今度は自分が人を支える側に
今回取材した皆さんが共通して口にしたのは「多くの人に支えられてきたから、今度は自分が人を支える側になりたい」という言葉だ。有形無形の支援・応援の奥にある心を、子どもたちはしっかりと受け止めていた。募金を原資として広く被災地の支援を続けてきた日本ユネスコ協会連盟の支援担当・上岡あいさんは、こう語る。
「日本ユネスコ協会連盟では緊急支援物資や子どもたちの心のケアのほか、さまざまな形で教育復興支援を行ってきました。中でも、返済不要の就学支援奨学金は現在も継続中で、これまで被災3県の25市町村で、3413人の子どもたちを支援してきました。
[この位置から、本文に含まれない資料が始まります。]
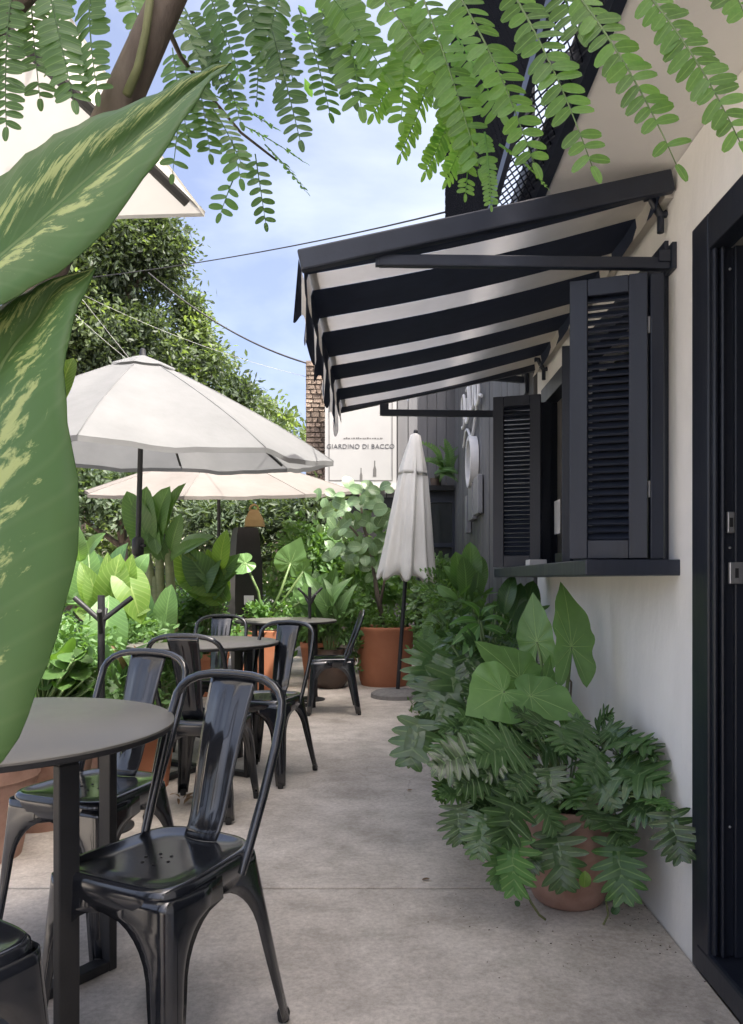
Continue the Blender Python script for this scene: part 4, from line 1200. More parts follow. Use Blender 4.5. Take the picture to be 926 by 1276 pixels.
def hero_leaf(parent, up, mid, low, m=5, bulge=0.010):
    """leaf surface through three edge curves given as (px, py, Y)"""
    def dense(c, n=26):
        c = [P(*q) for q in c]
        out = []
        k = len(c) - 1
        for i in range(n + 1):
            f = i / n * k; j = min(int(f), k - 1); t = f - j
            p0, p1, p2, p3 = c[max(j - 1, 0)], c[j], c[j + 1], c[min(j + 2, k)]
            out.append(0.5 * ((2 * p1) + (p2 - p0) * t + (2 * p0 - 5 * p1 + 4 * p2 - p3) * t * t + (3 * p1 - p0 - 3 * p2 + p3) * t ** 3))
        return out
    U, Mi, Lo = dense(up), dense(mid), dense(low)
    rows, uvs = [], []
    n = len(U) - 1
    for i in range(n + 1):
        row = []
        for j in range(-m, m + 1):
            s_ = j / m
            e = U[i] if s_ < 0 else Lo[i]
            p = Mi[i].lerp(e, abs(s_))
            bl = bulge * math.sin(math.pi * min(abs(s_), 1)) * math.sin(math.pi * (0.08 + 0.9 * i / n))
            rp = 0.0016 * math.sin(i * 1.9 + abs(s_) * 3) * abs(s_)
            p = p + Vector((0, -bl - rp, 0))
            row.append(p); uvs.append((0.5 + 0.5 * s_, i / n))
        rows.append(row)
    o = mk('leaf', MB().grid(rows, uvs).mesh('leaf', True), M['l_varieg'], parent)
    solid(o, 0.0009, 0)
    return o


hero_leaf(vp, [(-60, 268, .585), (0, 221, .58), (39, 189, .58), (78, 164, .582), (129, 142, .585), (184, 122, .59), (235, 95, .592), (270, 82, .592), (288, 80, .59)],
          [(-110, 400, .56), (-40, 352, .56), (15, 308, .56), (66, 262, .565), (118, 216, .57), (170, 172, .58), (222, 128, .585), (262, 97, .59), (288, 80, .59)],
          [(-100, 440, .50), (-30, 402, .50), (0, 380, .50), (50, 352, .50), (112, 308, .505), (184, 217, .52), (232, 146, .54), (262, 102, .565), (288, 80, .59)])
hero_leaf(vp, [(-150, 700, .56), (-140, 600, .56), (-120, 520, .56), (-90, 460, .555), (-60, 425, .55), (-20, 395, .545), (20, 370, .535), (62, 350, .525), (121, 334, .52)],
          [(-120, 960, .53), (-100, 830, .53), (-80, 720, .53), (-50, 610, .53), (-25, 520, .53), (8, 446, .53), (45, 400, .53), (72, 358, .525), (121, 334, .52)],
          [(-60, 1010, .47), (10, 940, .465), (52, 845, .465), (88, 728, .465), (99, 630, .467), (84, 520, .475), (81, 450, .487), (97, 385, .503), (121, 334, .52)])
leaf(vp, 'round', 'l_bright', P(74, 505, .62), P(92, 446, .63), (0, -1, 0.2), 0.62)
b = MB()
for tgt in (P(-110, 400, .56), P(-120, 960, .53), P(70, 510, .62)):
    stemtube(b, (-0.43, 0.6, 1.08), tgt, 0.008, 0.005, 0.1)
mk('leaf_stalk', b.mesh('leaf_stalk', True), M['stem'], vp)

# ------------------------------------------------------------------ feathery tree overhead
ft = thing('feathery_tree', 'feathery leaved tree with a leaning brown trunk, its fronds hanging across the top', 'tree', (-1.0, 1.1, 0))
trunk_pts = [(-1.0, 1.12, 0), (-0.98, 1.12, 0.5), (-0.92, 1.13, 1.0), (-0.80, 1.15, 1.4), P(30, 400, 1.17), P(100, 235, 1.18), P(152, 125, 1.19), P(190, 40, 1.2), P(222, -30, 1.2), P(270, -130, 1.22), P(330, -260, 1.3)]
mk('trunk', MB().tube(trunk_pts, [0.055, 0.045, 0.038, 0.034, 0.032, 0.0305, 0.029, 0.0275, 0.026, 0.024, 0.02], 14).mesh('trunk', True), M['bark'], ft)
mk('green_shoot', MB().tube([P(158, 118, 1.155), P(172, 85, 1.157), P(182, 40, 1.16), P(188, -10, 1.163)], [0.007, 0.0065, 0.006, 0.006], 8).mesh('green_shoot', True), M['twig'], ft)
limbs = [[P(222, -30, 1.2), P(330, -70, 1.15), P(450, -75, 1.08), P(600, -80, 1.0), P(760, -70, 0.95), P(930, -85, 0.92)],
         [P(270, -130, 1.22), P(360, -110, 1.35), P(470, -90, 1.5), P(560, -60, 1.6)],
         [P(222, -30, 1.2), P(120, -90, 1.2), P(10, -80, 1.15), P(-80, -90, 1.1)],
         [P(-40, 60, 1.2), P(-5, 26, 1.2), P(30, -6, 1.2), P(70, -50, 1.22)],
         [P(200, 15, 1.22), P(225, 70, 1.45), P(262, 120, 1.6), P(300, 165, 1.7), P(345, 200, 1.75)]]
for l, r in zip(limbs, (0.016, 0.014, 0.016, 0.022, 0.005)):
    mk('limb', MB().tube(l, [r * (1 - 0.12 * i) for i in range(len(l))], 8).mesh('limb', True), M['bark'], ft)
leaflet = blade('leaflet', lambda v: 0.235 * max(math.sin(math.pi * min(0.05 + 0.93 * v, 1)), 0) ** 0.38, 6, 1, 0.16, 0.06)
NLF = [0]


def pinna(base, tip, hint, npair, ll, wide=1.0, mat='l_pinna', single=False, bow=0.04, ang=66, name='frond'):
    base, tip, hint = Vector(base), Vector(tip), Vector(hint)
    d = tip - base; L = d.length; d.normalize()
    x = d.cross(hint).normalized(); z = x.cross(d)
    pts = []
    for i in range(9):
        t = i / 8
        pts.append(base + d * L * t + z * bow * L * 4 * t * (1 - t) + Vector((0, 0, -0.02 * L * t * t)))
    rb_ = MB().tube(pts, [0.0016 * (1 - 0.6 * i / 8) for i in range(9)], 5)
    me_l = mesh_with(leaflet, M[mat])
    mats = []
    npair = int(npair * 1.2)
    for i in range(npair):
        t = 0.06 + 0.92 * (i + 0.5) / npair
        f = t * 8; j = min(int(f), 7)
        c = pts[j].lerp(pts[j + 1], f - j)
        if random.random() < 0.035: continue
        sz = ll * (0.72 + 0.4 * math.sin(math.pi * (0.15 + 0.72 * t))) * random.uniform(0.92, 1.06)
        for sgn in (-1, 1):
            a = R(ang + random.uniform(-7, 7))
            dl = d * math.cos(a) + x * sgn * math.sin(a)
            dl = (dl + z * random.uniform(-0.22, 0.12)).normalized()
            mats.append(leafM(c + d * (0.0 if sgn > 0 else L / npair * 0.25), c + dl * sz, z + x * sgn * random.uniform(-0.45, 0.5) + d * random.uniform(-.2, .2), wide * random.uniform(.85, 1.08)))
    # end leaflet
    mats.append(leafM(pts[-1], pts[-1] + d * ll * 0.8, z, wide))
    if single:
        o = mk(name, rb_.mesh(name, True), M['stem'], ft)
        for Mx in mats:
            mk('leaflet', me_l, None, o, Mx); NLF[0] += 1
        return o
    src_v = [v.co.copy() for v in leaflet.vertices]; src_f = [tuple(p.vertices) for p in leaflet.polygons]
    uvs = [(0.5 + (v.x / 0.42), v.y) for v in src_v]
    for Mx in mats:
        rb_.add([Mx @ v for v in src_v], src_f, uvs)
    return mk(name, rb_.mesh(name, True), M[mat], ft)


cam_h = (0.0, -1.0, 0.15)
near = [((800, -15), (922, 172), .86, 13, .028), ((712, -15), (843, 200), .90, 14, .029), ((632, -20), (738, 202), .95, 14, .030), ((566, -15), (665, 198), 1.0, 14, .030),
        ((522, -15), (598, 205), 1.05, 14, .029), ((462, -20), (560, 120), 1.08, 11, .029), ((895, -35), (928, 18), .86, 5, .028)]
for (bx, by), (tx, ty), Y, npn, ll in near:
    pinna(P(bx, by, Y), P(tx, ty, Y * 0.97), (random.uniform(-.2, .2), -1, 0.25), npn, ll, 1.0, 'l_pinna', single=True)
more = [((488, -20), (575, 165), 1.12, 14, .028), ((545, 10), (625, 140), 1.1, 12, .027), ((425, -10), (450, 130), 1.2, 8, .036), ((400, -20), (480, 90), 1.18, 11, .030), ((505, 20), (500, 150), 1.2, 12, .026), ((680, -40), (722, 40), .98, 6, .028)]
for (bx, by), (tx, ty), Y, npn, ll in more:
    pinna(P(bx, by, Y), P(tx, ty, Y * 0.97), (random.uniform(-.3, .3), -1, 0.25), npn, ll, 1.0, 'l_pinna')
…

震災で住まいを失ったり、親御さんが職を失い大幅な減収になるなど、厳しい状況に置かれたご家庭の子どもたちの高校進学費用に役立ててもらっています」
東日本大震災当時18歳未満で親を亡くした子どもたちは約1800人。さらに、保護者はいるものの経済状況の悪化で就学支援が必要になったのは、小中学生だけで3万7000人以上にのぼったと言われる。日本ユネスコ協会連盟に集まったたくさんのお礼の手紙の中に、3年前に奨学生の保護者から届いたこんな一通があった。
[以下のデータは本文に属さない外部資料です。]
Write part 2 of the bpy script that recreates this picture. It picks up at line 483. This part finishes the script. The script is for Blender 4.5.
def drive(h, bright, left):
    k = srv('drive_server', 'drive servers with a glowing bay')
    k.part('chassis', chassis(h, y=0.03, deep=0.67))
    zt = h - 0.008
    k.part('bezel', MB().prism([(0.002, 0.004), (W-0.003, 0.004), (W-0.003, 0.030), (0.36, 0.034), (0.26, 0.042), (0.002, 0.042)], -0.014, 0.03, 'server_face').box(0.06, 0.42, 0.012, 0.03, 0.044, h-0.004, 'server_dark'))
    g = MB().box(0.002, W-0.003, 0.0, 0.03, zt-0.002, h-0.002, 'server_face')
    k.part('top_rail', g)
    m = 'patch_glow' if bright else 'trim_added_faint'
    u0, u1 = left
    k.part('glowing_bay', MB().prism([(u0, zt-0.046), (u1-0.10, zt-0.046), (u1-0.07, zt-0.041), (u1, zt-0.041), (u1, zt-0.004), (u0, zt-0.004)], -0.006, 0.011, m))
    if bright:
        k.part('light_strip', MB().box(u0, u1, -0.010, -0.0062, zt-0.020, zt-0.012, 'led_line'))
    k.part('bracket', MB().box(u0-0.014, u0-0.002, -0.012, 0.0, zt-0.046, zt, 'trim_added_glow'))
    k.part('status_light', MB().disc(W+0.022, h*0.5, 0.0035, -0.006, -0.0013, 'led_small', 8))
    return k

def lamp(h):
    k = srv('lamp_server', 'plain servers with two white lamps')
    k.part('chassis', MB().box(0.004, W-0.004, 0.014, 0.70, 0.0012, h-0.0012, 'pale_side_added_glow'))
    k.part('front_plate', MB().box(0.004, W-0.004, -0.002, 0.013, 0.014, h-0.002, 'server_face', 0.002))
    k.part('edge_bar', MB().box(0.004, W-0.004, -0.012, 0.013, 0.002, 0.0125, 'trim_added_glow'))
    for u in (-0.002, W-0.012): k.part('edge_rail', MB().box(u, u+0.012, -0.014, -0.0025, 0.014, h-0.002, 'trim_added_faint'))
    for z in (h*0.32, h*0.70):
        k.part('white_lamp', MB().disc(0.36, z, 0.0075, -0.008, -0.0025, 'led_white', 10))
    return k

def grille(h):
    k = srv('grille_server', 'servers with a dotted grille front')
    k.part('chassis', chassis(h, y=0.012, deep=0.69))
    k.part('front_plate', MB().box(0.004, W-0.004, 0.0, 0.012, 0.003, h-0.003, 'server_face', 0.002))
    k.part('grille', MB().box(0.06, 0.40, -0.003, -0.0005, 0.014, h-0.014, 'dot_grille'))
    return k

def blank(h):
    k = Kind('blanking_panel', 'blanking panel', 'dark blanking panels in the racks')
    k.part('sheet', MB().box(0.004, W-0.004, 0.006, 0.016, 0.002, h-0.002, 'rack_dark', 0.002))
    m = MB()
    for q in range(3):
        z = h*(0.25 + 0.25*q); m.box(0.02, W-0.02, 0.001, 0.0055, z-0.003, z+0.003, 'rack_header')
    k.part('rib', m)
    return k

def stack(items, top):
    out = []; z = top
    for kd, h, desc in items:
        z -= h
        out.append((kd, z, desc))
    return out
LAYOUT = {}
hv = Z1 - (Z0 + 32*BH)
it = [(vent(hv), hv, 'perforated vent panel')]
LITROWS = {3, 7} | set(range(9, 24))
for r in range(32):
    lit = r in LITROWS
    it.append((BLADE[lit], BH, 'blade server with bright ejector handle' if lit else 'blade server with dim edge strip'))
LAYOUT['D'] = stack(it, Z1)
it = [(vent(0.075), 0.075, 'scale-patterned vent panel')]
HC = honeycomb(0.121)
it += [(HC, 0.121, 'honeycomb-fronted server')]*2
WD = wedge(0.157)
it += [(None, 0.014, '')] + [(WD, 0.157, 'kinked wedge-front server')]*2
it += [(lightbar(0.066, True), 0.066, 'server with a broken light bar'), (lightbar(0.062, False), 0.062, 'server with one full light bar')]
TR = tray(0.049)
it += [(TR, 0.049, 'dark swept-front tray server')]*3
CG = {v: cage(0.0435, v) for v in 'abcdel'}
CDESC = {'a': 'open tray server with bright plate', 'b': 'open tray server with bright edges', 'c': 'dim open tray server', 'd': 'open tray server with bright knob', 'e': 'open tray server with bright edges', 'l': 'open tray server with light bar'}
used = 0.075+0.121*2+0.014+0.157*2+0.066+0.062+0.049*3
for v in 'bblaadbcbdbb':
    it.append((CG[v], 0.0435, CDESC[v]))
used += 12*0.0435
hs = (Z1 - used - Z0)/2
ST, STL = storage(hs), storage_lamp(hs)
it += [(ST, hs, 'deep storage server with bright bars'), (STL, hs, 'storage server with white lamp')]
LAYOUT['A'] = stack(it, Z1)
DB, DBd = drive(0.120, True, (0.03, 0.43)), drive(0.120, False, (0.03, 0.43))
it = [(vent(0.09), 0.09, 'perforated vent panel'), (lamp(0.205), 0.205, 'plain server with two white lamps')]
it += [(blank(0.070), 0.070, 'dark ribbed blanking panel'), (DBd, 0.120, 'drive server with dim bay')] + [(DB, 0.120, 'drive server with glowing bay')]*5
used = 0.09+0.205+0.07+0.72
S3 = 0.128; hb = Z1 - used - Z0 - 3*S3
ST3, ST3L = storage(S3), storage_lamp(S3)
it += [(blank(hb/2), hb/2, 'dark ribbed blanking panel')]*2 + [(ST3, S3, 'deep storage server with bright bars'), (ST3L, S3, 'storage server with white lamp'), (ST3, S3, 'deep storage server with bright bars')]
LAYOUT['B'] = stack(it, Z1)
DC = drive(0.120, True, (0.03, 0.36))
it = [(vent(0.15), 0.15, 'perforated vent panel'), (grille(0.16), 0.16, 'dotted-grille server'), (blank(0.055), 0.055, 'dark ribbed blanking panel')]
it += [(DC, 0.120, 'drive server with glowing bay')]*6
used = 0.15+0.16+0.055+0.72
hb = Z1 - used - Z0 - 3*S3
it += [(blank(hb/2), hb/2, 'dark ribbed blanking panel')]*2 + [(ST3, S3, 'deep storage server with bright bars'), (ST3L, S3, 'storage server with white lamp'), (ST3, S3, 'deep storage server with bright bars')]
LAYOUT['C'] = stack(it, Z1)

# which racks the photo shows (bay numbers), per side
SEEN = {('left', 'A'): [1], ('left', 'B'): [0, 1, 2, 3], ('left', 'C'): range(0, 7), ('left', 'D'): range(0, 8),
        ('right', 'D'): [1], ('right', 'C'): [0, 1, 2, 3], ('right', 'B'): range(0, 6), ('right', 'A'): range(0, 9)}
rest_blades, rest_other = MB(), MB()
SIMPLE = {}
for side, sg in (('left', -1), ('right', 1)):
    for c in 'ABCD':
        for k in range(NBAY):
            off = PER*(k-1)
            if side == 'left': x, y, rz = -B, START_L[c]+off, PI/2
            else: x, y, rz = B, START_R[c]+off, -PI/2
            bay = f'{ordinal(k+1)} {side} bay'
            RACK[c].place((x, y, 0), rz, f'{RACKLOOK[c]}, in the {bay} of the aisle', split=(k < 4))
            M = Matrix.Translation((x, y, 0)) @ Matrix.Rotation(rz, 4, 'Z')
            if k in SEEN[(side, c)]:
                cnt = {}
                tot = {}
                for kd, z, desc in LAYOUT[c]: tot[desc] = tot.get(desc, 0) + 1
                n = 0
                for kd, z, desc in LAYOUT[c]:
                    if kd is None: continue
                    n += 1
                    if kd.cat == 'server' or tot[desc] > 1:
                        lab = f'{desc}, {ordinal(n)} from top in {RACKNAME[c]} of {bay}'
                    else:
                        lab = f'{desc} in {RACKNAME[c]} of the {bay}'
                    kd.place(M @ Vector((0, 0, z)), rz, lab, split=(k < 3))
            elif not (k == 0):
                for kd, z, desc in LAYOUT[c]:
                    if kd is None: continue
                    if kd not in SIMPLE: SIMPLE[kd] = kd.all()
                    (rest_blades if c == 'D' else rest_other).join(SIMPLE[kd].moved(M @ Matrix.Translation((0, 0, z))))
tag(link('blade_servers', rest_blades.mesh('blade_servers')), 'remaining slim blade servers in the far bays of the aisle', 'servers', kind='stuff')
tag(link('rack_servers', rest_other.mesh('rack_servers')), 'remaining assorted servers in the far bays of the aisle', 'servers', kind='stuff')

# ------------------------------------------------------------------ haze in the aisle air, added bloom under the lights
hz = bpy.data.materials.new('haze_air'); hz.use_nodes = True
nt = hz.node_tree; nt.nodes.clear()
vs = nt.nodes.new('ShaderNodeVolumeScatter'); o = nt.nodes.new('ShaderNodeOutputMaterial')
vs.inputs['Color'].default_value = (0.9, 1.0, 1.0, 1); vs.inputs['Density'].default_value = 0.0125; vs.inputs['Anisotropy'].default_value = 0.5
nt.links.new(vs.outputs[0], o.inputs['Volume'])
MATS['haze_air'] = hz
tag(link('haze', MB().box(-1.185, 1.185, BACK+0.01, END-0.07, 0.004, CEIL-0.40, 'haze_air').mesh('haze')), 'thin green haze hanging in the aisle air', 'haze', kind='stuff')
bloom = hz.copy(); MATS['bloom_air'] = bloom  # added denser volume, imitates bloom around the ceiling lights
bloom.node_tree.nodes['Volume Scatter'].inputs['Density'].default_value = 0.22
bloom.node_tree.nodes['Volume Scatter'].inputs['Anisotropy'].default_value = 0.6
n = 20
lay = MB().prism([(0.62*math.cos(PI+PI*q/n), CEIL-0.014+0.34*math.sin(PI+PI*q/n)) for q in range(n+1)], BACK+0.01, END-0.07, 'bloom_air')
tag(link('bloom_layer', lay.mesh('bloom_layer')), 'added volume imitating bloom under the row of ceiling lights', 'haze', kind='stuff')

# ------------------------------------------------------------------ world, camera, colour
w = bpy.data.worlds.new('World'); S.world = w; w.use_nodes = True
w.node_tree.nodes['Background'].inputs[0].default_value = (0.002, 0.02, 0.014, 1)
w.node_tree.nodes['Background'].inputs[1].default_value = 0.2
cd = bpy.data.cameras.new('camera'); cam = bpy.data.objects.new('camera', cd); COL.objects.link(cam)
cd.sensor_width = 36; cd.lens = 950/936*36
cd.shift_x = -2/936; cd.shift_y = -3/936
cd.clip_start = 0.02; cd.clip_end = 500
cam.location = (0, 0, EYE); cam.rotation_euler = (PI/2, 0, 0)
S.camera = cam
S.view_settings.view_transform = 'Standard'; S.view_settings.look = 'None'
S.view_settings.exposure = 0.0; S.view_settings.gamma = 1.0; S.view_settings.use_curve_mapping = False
《私たちの子どもたちが奨学金をいただくということは、どれだけ多くの方々の祈りが込められているかと思わされます。(中略)震災の直後は非常な悲しみと、負の感情に打ちのめされていました。しかし今は、希望を感じています。(中略)これから復興していく可能性を信じたいです。今までのご支援に感謝し、私たち保護者も、また子どもたちも、一人一人の希望を胸に抱いて歩んでいけたら幸いです(福島県大熊町*)》
苦難の10年を生き抜いてきた被災地の子どもたち。だが彼らはもはや、無力な子どもではない。つらい震災の体験も糧にして、未来を作る力をその手にしていた。